L’OVE, Observatoire national de la Vie Étudiante, a réalisé une étude sur “la vie d’étudiant·e confiné·e” (à laquelle vous pouvez accéder en cliquant juste ici), dans laquelle la détresse psychologique des étudiants lors du premier confinement est mise en lumière. 50 % des étudiants interrogés ont déclaré avoir souffert de solitude ou d’isolement pendant le confinement. A ce jour, le renforcement de la précarité des étudiants lors du confinement n’est plus à prouver. Cette période hors du temps a d’ores et déjà fait plusieurs victimes. Il ne s’agit pas des étudiants qui s’expriment enfin, mais bien de la représentation de leur voix et de leur vécu. Ce phénomène est finalement nommé : les étudiants fantômes. Les témoignages fleurissent sur l’espace public. Il suffit d’aller faire un tour sur le hashtag #EtudiantsFantome sur Twitter pour se rendre compte de l’étendue du problème.

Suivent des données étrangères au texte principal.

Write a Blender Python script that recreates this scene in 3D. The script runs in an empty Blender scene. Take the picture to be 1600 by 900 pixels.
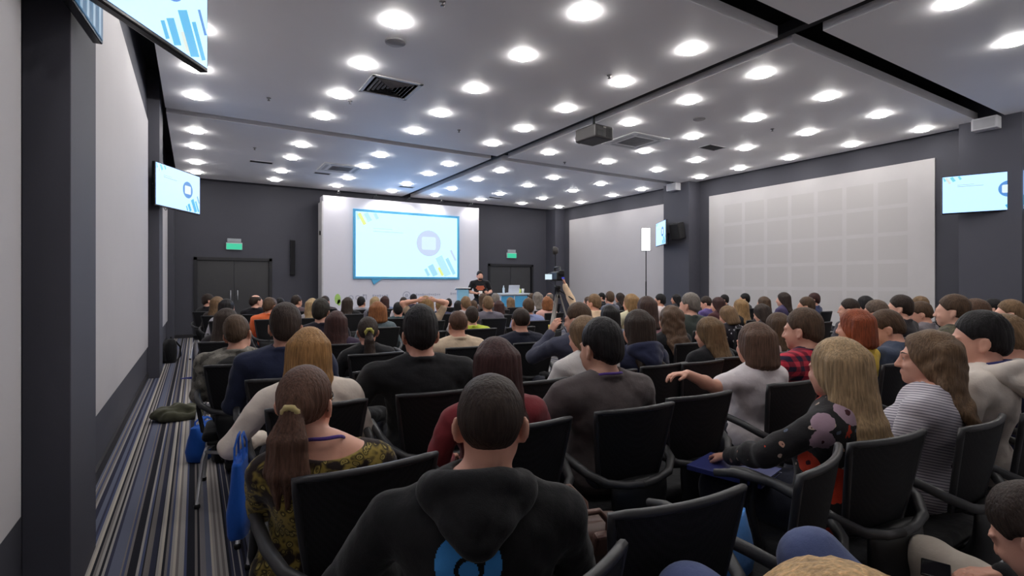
import bpy, bmesh, math, random
import numpy as np
from mathutils import Matrix, Vector, Euler
from mathutils.bvhtree import BVHTree

# ------------------------------------------------------------------ camera, world, exposure
scn = bpy.context.scene
COL = scn.collection
CAM_H = 1.43
cam_d = bpy.data.cameras.new('camera')
cam = bpy.data.objects.new('camera', cam_d); COL.objects.link(cam)
cam.location = (0, 0, CAM_H)
cam.rotation_euler = (math.radians(90), 0, math.radians(-31.3))
cam_d.sensor_width = 36; cam_d.lens = 815/1600*36; cam_d.shift_y = -6/1600
cam_d.clip_start = 0.05
scn.camera = cam
scn.cycles.diffuse_bounces = 8; scn.cycles.max_bounces = 12
wd = bpy.data.worlds.new('world'); scn.world = wd; wd.use_nodes = True
wd.node_tree.nodes['Background'].inputs[0].default_value = (.02, .02, .024, 1)
wd.node_tree.nodes['Background'].inputs[1].default_value = 1
vs = scn.view_settings
vs.view_transform = 'Standard'; vs.look = 'None'; vs.gamma = 1; vs.use_curve_mapping = False
vs.exposure = 0.1
LAMP = 48.0        # radiance of the downlights
rnd = random.Random(7)
R_ = math.radians

# ------------------------------------------------------------------ materials
def lin(c):
    c = c/255
    return c/12.92 if c <= .04045 else ((c+.055)/1.055)**2.4
def rgb(t): return (lin(t[0]), lin(t[1]), lin(t[2]), 1)
MC = {}
def new_mat(name):
    m = bpy.data.materials.new(name); m.use_nodes = True
    nt = m.node_tree; b = nt.nodes['Principled BSDF']
    return m, nt, b
def tex(nt, scale=(1, 1, 1), kind='Object'):
    tc = nt.nodes.new('ShaderNodeTexCoord'); mp = nt.nodes.new('ShaderNodeMapping')
    mp.inputs['Scale'].default_value = scale
    nt.links.new(tc.outputs[kind], mp.inputs['Vector']); return mp.outputs['Vector']
def noise(nt, vec, scale, detail=2):
    n = nt.nodes.new('ShaderNodeTexNoise'); n.inputs['Scale'].default_value = scale; n.inputs['Detail'].default_value = detail
    nt.links.new(vec, n.inputs['Vector']); return n
def bump(nt, b, h, strength, dist):
    bp = nt.nodes.new('ShaderNodeBump'); bp.inputs['Strength'].default_value = strength; bp.inputs['Distance'].default_value = dist
    nt.links.new(h, bp.inputs['Height']); nt.links.new(bp.outputs[0], b.inputs['Normal'])
def mixc(nt, fac, a, b_):
    mx = nt.nodes.new('ShaderNodeMix'); mx.data_type = 'RGBA'
    for s, v in ((6, a), (7, b_)):
        if isinstance(v, tuple): mx.inputs[s].default_value = v
        else: nt.links.new(v, mx.inputs[s])
    if isinstance(fac, (int, float)): mx.inputs[0].default_value = fac
    else: nt.links.new(fac, mx.inputs[0])
    return mx.outputs[2]
def ramp(nt, fac, stops, const=False):
    r = nt.nodes.new('ShaderNodeValToRGB'); cr = r.color_ramp
    if const: cr.interpolation = 'CONSTANT'
    while len(cr.elements) < len(stops): cr.elements.new(.5)
    for e, (p, c) in zip(cr.elements, stops): e.position = p; e.color = c
    nt.links.new(fac, r.inputs[0]); return r.outputs[0]
def math_n(nt, op, a, b_=None):
    n = nt.nodes.new('ShaderNodeMath'); n.operation = op
    for i, v in enumerate((a, b_)):
        if v is None: continue
        if isinstance(v, (int, float)): n.inputs[i].default_value = v
        else: nt.links.new(v, n.inputs[i])
    return n.outputs[0]
def sc(c, k): return (c[0]*k, c[1]*k, c[2]*k, 1)

def M(name, c, rough=.6, metal=0, var=.12, nscale=8, bmp=0, bscale=200, spec=.5):
    key = (name, c)
    if key in MC: return MC[key]
    m, nt, b = new_mat(name); v = tex(nt)
    n = noise(nt, v, nscale); base = rgb(c)
    nt.links.new(mixc(nt, n.outputs[0], sc(base, 1-var), sc(base, 1+var)), b.inputs['Base Color'])
    b.inputs['Roughness'].default_value = rough; b.inputs['Metallic'].default_value = metal
    b.inputs['Specular IOR Level'].default_value = spec
    if bmp: bump(nt, b, noise(nt, v, bscale).outputs[0], bmp, .002)
    MC[key] = m; return m
def emit(name, c, s=1.0, base=(20, 20, 20)):
    key = ('e', name, c)
    if key in MC: return MC[key]
    m, nt, b = new_mat(name)
    v = tex(nt); n = noise(nt, v, 30)
    b.inputs['Base Color'].default_value = rgb(base); b.inputs['Roughness'].default_value = .3
    nt.links.new(mixc(nt, n.outputs[0], sc(rgb(c), .98), sc(rgb(c), 1.02)), b.inputs['Emission Color'])
    b.inputs['Emission Strength'].default_value = s
    MC[key] = m; return m
def cloth(c, pat=None):
    key = ('cloth', c, pat)
    if key in MC: return MC[key]
    m, nt, b = new_mat('woven_cloth' if not pat else pat+'_cloth'); v = tex(nt); base = rgb(c); kk = min(1.3, .86/max(base[:3])) if max(base[:3]) > .04 else 1.0; base = sc(base, kk)
    fold = noise(nt, v, 9, 3)
    colr = mixc(nt, fold.outputs[0], sc(base, .8), sc(base, 1.2))
    if pat == 'plaid':
        sep = nt.nodes.new('ShaderNodeSeparateXYZ'); nt.links.new(v, sep.inputs[0])
        def band(o, f, w):
            fr = math_n(nt, 'FRACT', math_n(nt, 'MULTIPLY', o, f)); return math_n(nt, 'LESS_THAN', fr, w)
        xz = math_n(nt, 'ADD', sep.outputs[0], math_n(nt, 'MULTIPLY', sep.outputs[1], .6))
        h = band(xz, 17, .5); k = band(sep.outputs[2], 17, .5)
        s = math_n(nt, 'MULTIPLY', math_n(nt, 'ADD', h, k), .5)
        colr = ramp(nt, s, [(0, rgb((214, 60, 80))), (.34, rgb((140, 36, 58))), (.8, rgb((40, 34, 60)))], True)
    elif pat == 'stripes':
        sep = nt.nodes.new('ShaderNodeSeparateXYZ'); nt.links.new(v, sep.inputs[0])
        fr = math_n(nt, 'FRACT', math_n(nt, 'MULTIPLY', math_n(nt, 'ADD', sep.outputs[2], math_n(nt, 'MULTIPLY', sep.outputs[0], .25)), 84))
        colr = ramp(nt, fr, [(0, rgb((222, 216, 222))), (.66, rgb((128, 122, 138)))], True)
    elif pat in ('floral', 'dots'):
        def layer(scale, r, stops, prev, seed):
            vo = nt.nodes.new('ShaderNodeTexVoronoi'); vo.inputs['Scale'].default_value = scale; vo.inputs['Randomness'].default_value = .8
            ad = nt.nodes.new('ShaderNodeVectorMath'); ad.inputs[1].default_value = (seed, seed*.7, seed*1.3); nt.links.new(v, ad.inputs[0])
            wob = nt.nodes.new('ShaderNodeVectorMath'); wob.operation = 'MULTIPLY_ADD'
            nz = noise(nt, v, 40, 1); nt.links.new(nz.outputs[1], wob.inputs[0]); wob.inputs[1].default_value = (.02,)*3
            nt.links.new(ad.outputs[0], wob.inputs[2]); nt.links.new(wob.outputs[0], vo.inputs['Vector'])
            sp = nt.nodes.new('ShaderNodeSeparateColor'); nt.links.new(vo.outputs['Color'], sp.inputs[0])
            pick = ramp(nt, sp.outputs[0], stops, True)
            keep = math_n(nt, 'MULTIPLY', math_n(nt, 'LESS_THAN', vo.outputs['Distance'], r), math_n(nt, 'GREATER_THAN', sp.outputs[1], .32))
            core = math_n(nt, 'LESS_THAN', vo.outputs['Distance'], r*.28)
            pet = mixc(nt, core, pick, rgb((70, 25, 35)))
            return mixc(nt, keep, prev, pet)
        if pat == 'floral':
            colr = layer(22, .22, [(0, rgb((200, 178, 160))), (.5, rgb((95, 105, 125))), (.75, rgb((190, 150, 130)))], colr, 3.1)
            colr = layer(8.5, .40, [(0, rgb((214, 66, 40))), (.42, rgb((176, 148, 162))), (.75, rgb((205, 185, 178)))], colr, .37)
        else:
            colr = layer(20, .28, [(0, rgb((225, 220, 225))), (.6, rgb((190, 185, 190)))], colr, 1.3)
    elif pat == 'paisley':
        vo = nt.nodes.new('ShaderNodeTexVoronoi'); vo.feature = 'F1'; vo.inputs['Scale'].default_value = 38
        wob = nt.nodes.new('ShaderNodeVectorMath'); wob.operation = 'MULTIPLY_ADD'; wob.inputs[1].default_value = (.06,)*3
        nt.links.new(noise(nt, v, 14, 2).outputs[1], wob.inputs[0]); nt.links.new(v, wob.inputs[2]); nt.links.new(wob.outputs[0], vo.inputs['Vector'])
        ring = ramp(nt, vo.outputs['Distance'], [(0, rgb((186, 166, 84))), (.16, rgb((60, 50, 26))), (.26, rgb((190, 170, 92))), (.36, rgb((26, 22, 16))), (.6, rgb((150, 130, 62)))])
        big = noise(nt, v, 13, 2); mask = ramp(nt, big.outputs[0], [(.46, (0, 0, 0, 1)), (.52, (1, 1, 1, 1))])
        colr = mixc(nt, mask, rgb((34, 22, 20)), ring)
    elif pat == 'camo':
        n2 = noise(nt, v, 14, 3)
        colr = ramp(nt, n2.outputs[0], [(0, sc(base, .35)), (.45, sc(base, .8)), (.55, base), (.66, sc(base, 1.6))], True)
    nt.links.new(colr, b.inputs['Base Color'])
    b.inputs['Roughness'].default_value = .85; b.inputs['Specular IOR Level'].default_value = .25
    b.inputs['Sheen Weight'].default_value = .15
    hb = nt.nodes.new('ShaderNodeMath'); hb.operation = 'MULTIPLY_ADD'; hb.inputs[1].default_value = .12
    nt.links.new(noise(nt, v, 420, 1).outputs[0], hb.inputs[0]); nt.links.new(noise(nt, v, 16, 3).outputs[0], hb.inputs[2])
    bump(nt, b, hb.outputs[0], .5, .012)
    MC[key] = m; return m
def hairmat(c):
    key = ('hair', c)
    if key in MC: return MC[key]
    m, nt, b = new_mat('hair_strands'); base = rgb(c)
    v = tex(nt, (70, 70, 5)); n = noise(nt, v, 2.2, 3); n2 = noise(nt, tex(nt), 12, 2)
    f = math_n(nt, 'ADD', math_n(nt, 'MULTIPLY', n.outputs[0], .7), math_n(nt, 'MULTIPLY', n2.outputs[0], .3))
    nt.links.new(ramp(nt, f, [(.3, sc(base, .5)), (.5, base), (.7, sc(base, 1.6))]), b.inputs['Base Color'])
    b.inputs['Roughness'].default_value = .55; b.inputs['Specular IOR Level'].default_value = .25
    bump(nt, b, n.outputs[0], .7, .006)
    MC[key] = m; return m
def skinmat(c=(212, 160, 138)):
    key = ('skin', c)
    if key in MC: return MC[key]
    m, nt, b = new_mat('skin'); base = sc(rgb(c), 1.22); v = tex(nt)
    n = noise(nt, v, 16, 3)
    nt.links.new(mixc(nt, n.outputs[0], (base[0]*.9, base[1]*.82, base[2]*.8, 1), (base[0]*1.05, base[1]*1.08, base[2]*1.08, 1)), b.inputs['Base Color'])
    b.inputs['Roughness'].default_value = .5
    b.inputs['Subsurface Weight'].default_value = 0.0
    bump(nt, b, noise(nt, v, 260, 2).outputs[0], .12, .002)
    MC[key] = m; return m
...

C’était plus éprouvant mentalement, puisque c’était plus inédit, on rentrait dans la période maussade de l’automne alors forcément on avait moins de choses à quoi se rattacher.

J., étudiante

Alors que reste-t-il comme solution à un mal-être si particulier et inédit ? Pas grand chose à vrai dire, le simple fait de se renseigner et d’écouter les plus concernés participe à la prise en considération de la situation. Ensuite, il faut espérer que les bonnes personnes ayant leur rôle à jouer sauront écouter et réagir en conséquence. A ce stade, une aide financière n’est plus suffisante, il faut réfléchir à de nouveaux moyens d’assister aux cours et prendre en charge la santé mentale de chacun, ou du moins, se rendre compte de sa détérioration. Les retombées d’une crise sanitaire de telle envergure nous affectent tous d’une certaine manière, c’est le moment adéquat pour réfléchir à ce que celle-ci provoque dans différents domaines et réfléchir à ses finalités ensemble.